C'è una terra di mezzo tra la Nato e la Russia in cui le alleanze nominali - sia quell'Atlantica, sia la Ue - diventano più labili al punto da suscitare il sospetto di un'intelligenza, di un rapporto privilegiato tra alcuni dei suoi membri e Mosca. Di fatto è una zona grigia dell'Occidente, che Occidente non è.
Ieri Erdogan ha ventilato un possibile veto della Turchia, membro della Nato, sull'ingresso nell'alleanza di Finlandia e Svezia. E visto che secondo l'articolo 10 del trattato l'adesione di un nuovo membro deve essere decisa unanimemente, dopo tanto parlare sul futuro delle due nazioni scandinave che vorrebbero dire addio a decenni di neutralità, alla fine potrebbe non uscirne niente. La sortita del sultano del Bosforo fa il paio con il no dell'ungherese Orbán all'embargo Ue del petrolio russo. Una decisione bloccata che forse non sarà mai assunta. Per cui allo stato dell'arte Nato e Unione Europea, le principali organizzazioni dell'Occidente, sono entrambe paralizzate dal parere contrario di un Paese membro. Due «veti» che fanno molto comodo allo Zar.
Si ha, quindi, la sensazione che la situazione sia più complicata di quello che appare. Sul campo militare, grazie agli armamenti ricevuti dall'Occidente, l'Ucraina è riuscita ad arrestare l'invasione russa e, addirittura, a riconquistare pezzi di territorio. Ma sul piano politico Putin sta scoprendo di avere degli alleati nascosti.

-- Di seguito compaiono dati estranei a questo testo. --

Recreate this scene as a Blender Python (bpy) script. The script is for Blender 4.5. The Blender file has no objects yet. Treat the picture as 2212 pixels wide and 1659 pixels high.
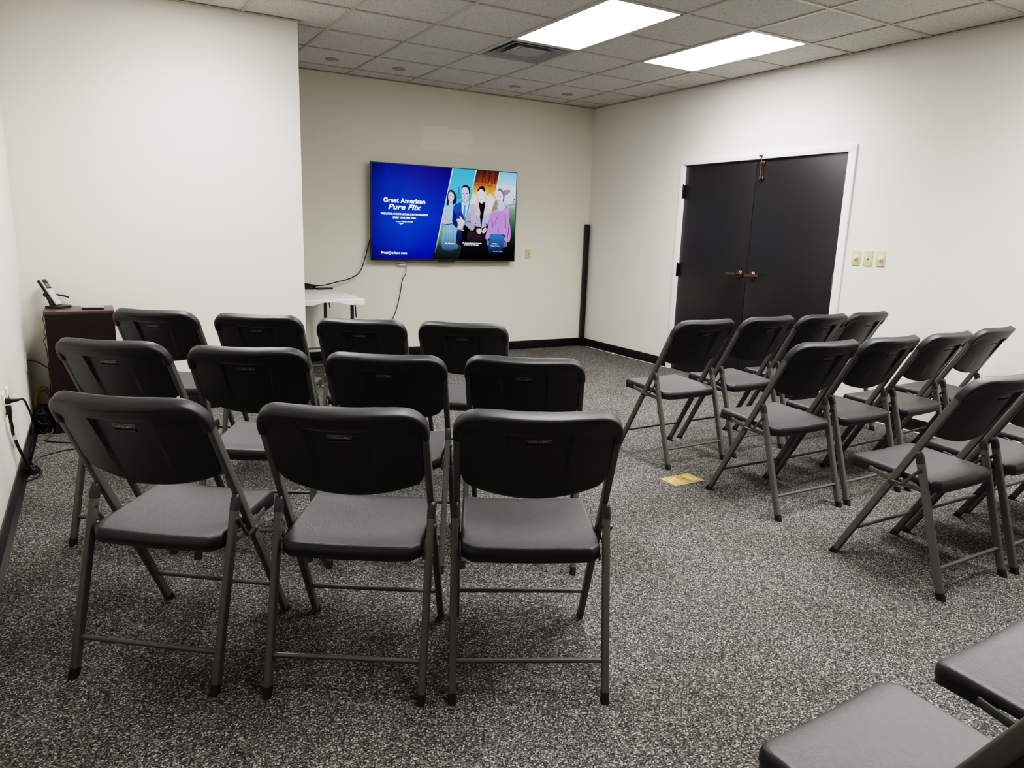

Il paradosso è che sia Turchia sia Ungheria, seppure inserite in alleanze occidentali, hanno affinità con lo Zar. Orbán ha cambiato la Costituzione ungherese assumendo i pieni poteri. Erdogan, invece, è sopravvissuto ad un colpo di Stato e ha trasformato il suo governo sempre più in un regime. Dal punto di vista formale sono delle democrazie, ma di forte stampo autoritario. Si potrebbe definirle, per usare un'espressione usata per alcuni Paesi sudamericani, delle «democrature», vie di mezzo tra democrazie e dittature. E già solo questo basta a spiegare perché siano due Paesi sospesi tra le democrazie occidentali e le autarchie orientali.
È su questa linea di confine che Putin può trovare le sue «quinte colonne» in quello che sulla carta dovrebbe essere lo schieramento occidentale. E in fondo non deve meravigliare. La guerra in Ucraina è, soprattutto, una guerra di valori: quel conflitto parla di democrazia, di libertà, di diritto all'autodeterminazione dei popoli, di rispetto dell'integrità territoriale. Valori che per un pezzo di umanità contano, per un altro no. E poco importa se l'Ungheria e la Turchia per calcolo o interesse facciano parte della Ue o della Nato. Per Orbán e per Erdogan quei valori o non contano affatto, o relativamente poco.
E visto che la storia non è finita come immaginava Fukuyama, cioè le democrazie liberali non hanno conquistato come si pensava il mondo e al Cremlino si congettura su un nuovo ordine mondiale, ora con il ritorno della prevalenza della politica vengono a galla le contraddizioni dell'Occidente che per mania di grandezza o per comodità ha aperto le sue porte anche a chi forse era troppo diverso.Per cui se Putin si rende conto giorno dopo giorno drammaticamente delle sue debolezze, anche Washington, Londra e le cancellerie europee stanno scoprendo i propri errori e limiti.